Other cities around the world are often quick to follow New York’s lead on policies and initiatives — the city’s 2003 decision to ban smoking in the workplace, for instance.

“When New York did it, Italy, Ireland, most of Europe and the rest of the country followed,” said Stu Loeser, a longtime press secretary to Bloomberg.

“If you really care about innovating in policy, you have the flexibility, the power, the resources and the bully pulpit to do it in New York and have it copied,” Loeser said.

Loeser also argued that Clinton’s political weaknesses — including her inability to connect with average voters the way former Presidents Bill Clinton and Barack Obama did — will be less damaging in a mayoral run.

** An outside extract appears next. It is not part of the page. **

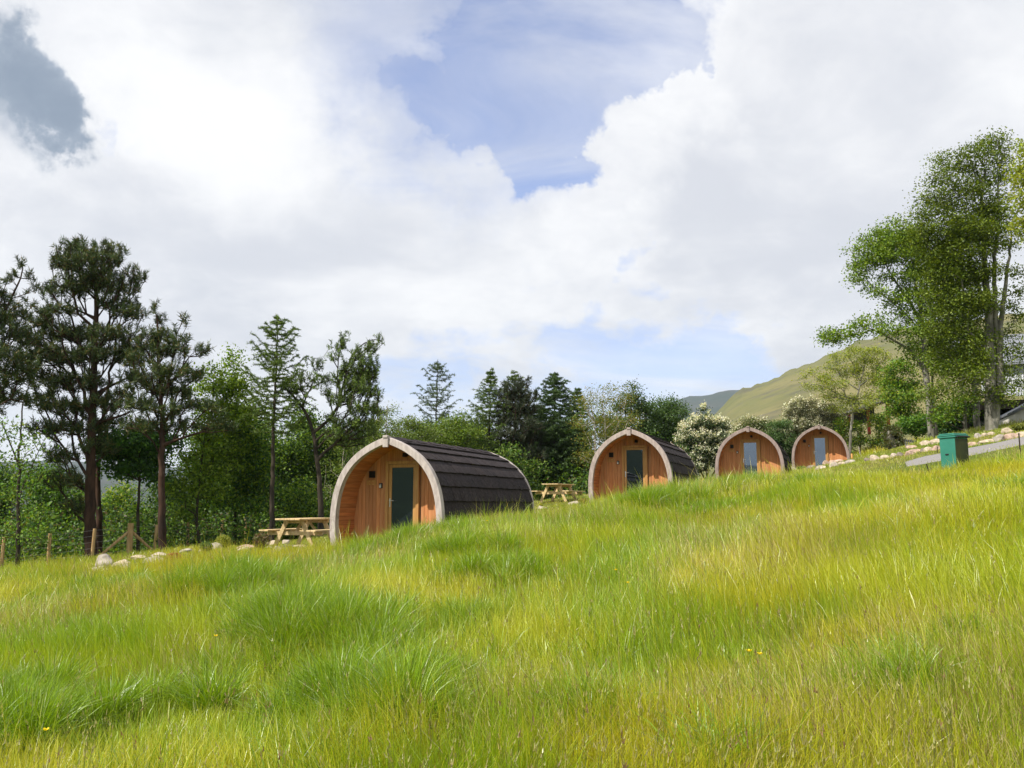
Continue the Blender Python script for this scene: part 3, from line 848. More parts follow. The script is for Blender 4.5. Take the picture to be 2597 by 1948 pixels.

“It matters in a presidential race. New Yorkers approach things a little differently,” Loeser said. “New Yorkers like wonky technocratic mayors that roll up their sleeves, but more importantly, offer new and interesting ideas.”

A Quinnipiac University poll last week showed Clinton well ahead of de Blasio in a hypothetical showdown. Clinton, running as an independent, leads de Blasio, running as a Democrat, 49-30 percent, according to the poll. The same survey shows most New Yorkers, by a 49-42 margin, don’t believe de Blasio deserves to be re-elected.